What happens when a line gets noisy to your clients? Well, DSL usually cuts out, so does cable, but there is no analog equivalent with which to hear problems. Normally you will deliver your service on the least expensive transport, which excludes something reliable like a T1 in any flavour. That means the connection dies in silence as far as the telco or cable provider is concerned. Perfect for anything beyond a small office (use your cell phones) or retail store. Anything else, like a factory depends on 911 response as a legal responsibility. I guess it's okay, because today cell phones have GPS built in.
For the poor fella using a KEY system on POTS lines, they call the telco in between other calls and report the noise. Or, they use another line. Either way, those people are still in business.
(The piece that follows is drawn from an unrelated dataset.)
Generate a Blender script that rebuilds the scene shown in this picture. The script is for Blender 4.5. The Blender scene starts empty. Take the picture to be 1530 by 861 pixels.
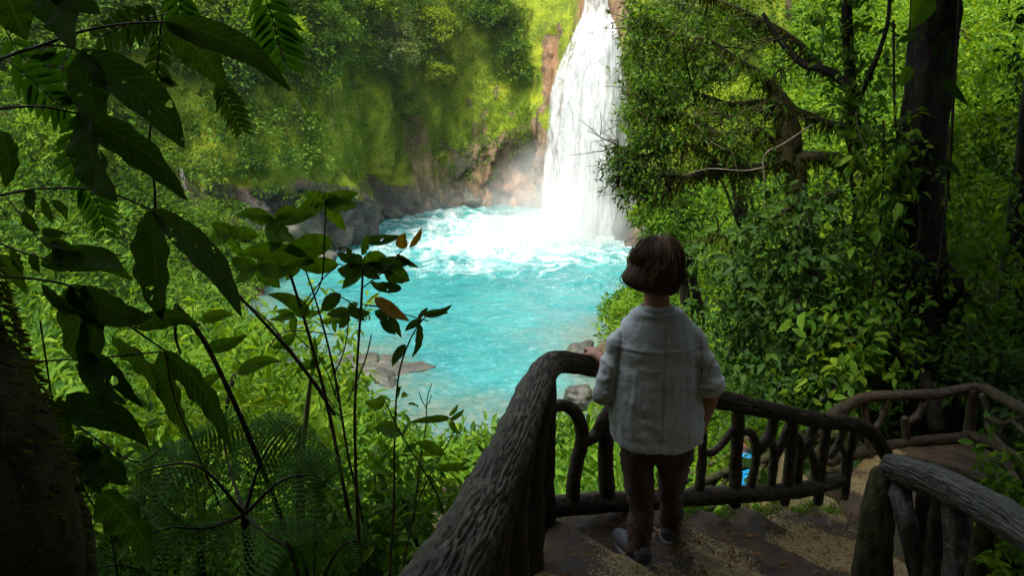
import bpy, math, random
import numpy as np
from mathutils import Vector
random.seed(7); RNG = np.random.default_rng(11)
PI = math.pi
S = bpy.context.scene
COL = S.collection
# ------------------------------------------------------------------ camera maths
F = 1150.0; TH = math.radians(16.0)
CT, ST = math.cos(TH), math.sin(TH)
def P(px, py, Y):
    """world point at forward distance Y that the photograph shows at (px, py)"""
    u = (px-765.0)/F; v = (430.5-py)/F
    d = np.array([u, CT+v*ST, -ST+v*CT])
    return d*(Y/d[1])
def PJ(p):
    p = np.asarray(p, float)
    dep = p[..., 1]*CT-p[..., 2]*ST
    dep = np.where(dep < .01, .01, dep)
    up = p[..., 1]*ST+p[..., 2]*CT
    return 765+F*p[..., 0]/dep, 430.5-F*up/dep
# ------------------------------------------------------------------ noise
def _h(ix, iy, iz, s):
    n = (ix.astype(np.int64)*374761393+iy.astype(np.int64)*668265263+iz.astype(np.int64)*2147483647+s*974634777) & 0xffffffff
    n = ((n ^ (n >> 13))*1274126177) & 0xffffffff
    n = ((n ^ (n >> 16))*2246822519) & 0xffffffff
    return ((n ^ (n >> 15)) & 0xffffff)/float(0xffffff)
def vnoise(p, s=0):
    f = np.floor(p); t = p-f; t = t*t*(3-2*t); i = f.astype(np.int64)
    x, y, z = i[..., 0], i[..., 1], i[..., 2]; a, b, c = t[..., 0], t[..., 1], t[..., 2]
    def L(u, v, w): return u+(v-u)*w
    r = L(L(L(_h(x, y, z, s), _h(x+1, y, z, s), a), L(_h(x, y+1, z, s), _h(x+1, y+1, z, s), a), b),
          L(L(_h(x, y, z+1, s), _h(x+1, y, z+1, s), a), L(_h(x, y+1, z+1, s), _h(x+1, y+1, z+1, s), a), b), c)
    return r*2-1
def fbm(p, oc=4, s=0, lac=2.03, g=.5):
    r = 0; a = 1; t = 0
    for k in range(oc):
        r = r+a*vnoise(p*lac**k+k*17.3, s+k); t += a; a *= g
    return r/t
def worley(p, s=0):
    f = np.floor(p).astype(np.int64); best = np.full(p.shape[:-1], 9.); sec = best.copy(); cid = np.zeros(p.shape[:-1])
    for dx in (-1, 0, 1):
        for dy in (-1, 0, 1):
            for dz in (-1, 0, 1):
                x, y, z = f[..., 0]+dx, f[..., 1]+dy, f[..., 2]+dz
                q = np.stack([x+_h(x, y, z, s), y+_h(x, y, z, s+1), z+_h(x, y, z, s+2)], -1)
                d = np.linalg.norm(q-p, axis=-1)
                m = d < best
                sec = np.where(m, best, np.minimum(sec, d)); cid = np.where(m, _h(x, y, z, s+3), cid); best = np.where(m, d, best)
    return best, sec, cid
def ss(a, b, x):
    t = np.clip((x-a)/(b-a), 0, 1); return t*t*(3-2*t)
def nrm(v): return v/np.maximum(np.linalg.norm(v, axis=-1, keepdims=True), 1e-9)
# ------------------------------------------------------------------ mesh building
class MB:
    def __init__(s): s.v = []; s.t = []; s.q = []; s.n = 0; s.at = []
    def add(s, v, t=None, q=None, at=None):
        v = np.asarray(v, float).reshape(-1, 3)
        if t is not None and len(t): s.t.append(np.asarray(t).reshape(-1, 3)+s.n)
        if q is not None and len(q): s.q.append(np.asarray(q).reshape(-1, 4)+s.n)
        s.v.append(v); s.n += len(v); s.at.append(np.zeros((len(v), 2)) if at is None else at); s.has = getattr(s, 'has', False) or at is not None
        return s
    def mesh(s, name, off=(0, 0, 0), smooth=True):
        v = np.concatenate(s.v)-np.asarray(off)
        t = np.concatenate(s.t) if s.t else np.zeros((0, 3), int)
        q = np.concatenate(s.q) if s.q else np.zeros((0, 4), int)
        me = bpy.data.meshes.new(name)
        me.vertices.add(len(v)); me.vertices.foreach_set('co', v.astype(np.float32).ravel())
        li = np.concatenate([t.ravel(), q.ravel()]).astype(np.int32)
        me.loops.add(len(li)); me.loops.foreach_set('vertex_index', li)
        ls = np.concatenate([np.arange(len(t))*3, len(t)*3+np.arange(len(q))*4]).astype(np.int32)
        me.polygons.add(len(ls)); me.polygons.foreach_set('loop_start', ls)
        me.update(calc_edges=True)
        me.polygons.foreach_set('use_smooth', np.full(len(ls), smooth)); me.update()
        return me
def obj(name, mb, mat, parent=None, smooth=True, attrs=None):
    off = parent['_o'] if parent is not None else (0, 0, 0)
    me = mb.mesh(name, off, smooth) if isinstance(mb, MB) else mb
    if getattr(mb, 'has', False):
        A_ = np.concatenate(mb.at)
        for k_, nm in enumerate(('along', 'across')):
            x = me.attributes.new(nm, 'FLOAT', 'POINT'); x.data.foreach_set('value', A_[:, k_].astype(np.float32))
    if attrs:
        for k, a in attrs.items():
            x = me.attributes.new(k, 'FLOAT', 'POINT'); x.data.foreach_set('value', np.asarray(a, np.float32).ravel())
    me.materials.append(mat)
    o = bpy.data.objects.new(name, me); COL.objects.link(o)
    if parent is not None: o.parent = parent
    return o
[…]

As for "tin on the wall", or in a rack (cause we put systems in that way as well), it's true that the Magix is one of the most reliable systems out there. The Partner is pretty reliable as long as you use the newer 5 slot carrier, hate those two slot demons though! But, the Magix is a bear to get fancy with for most people. You have to continually "fake it out" to get what you want. I'll even push for Toshiba and Panasonic systems. What I can't agree with is almost anything Nortel designed. They are junk, expensive junk as soon as you try to do anything with them. You can cover a wall with that crap and still be out performed by a small Partner or Magix system, with a savings in power to boot. I'm not kidding, they are not reliable systems, sorry. Even the great BCM has a propensity to fail, and that is very probably what really killed Nortel. Not the CO switches they sold to companies that went belly up. I highly doubt that story.
Bottom line. Hosted solutions are not reliable, period. We use these, but the hosting hardware is hung on the client's premises and runs a pile of SIP phones around the world. Yep, we have done those as well. Within the building, you can't beat digital phones, and you do not lose any features doing it that way. You still have screen pops and all the other toys, so a hosted (vapour ware) solution gains you nothing, unless you like to go home 'cause you can't work.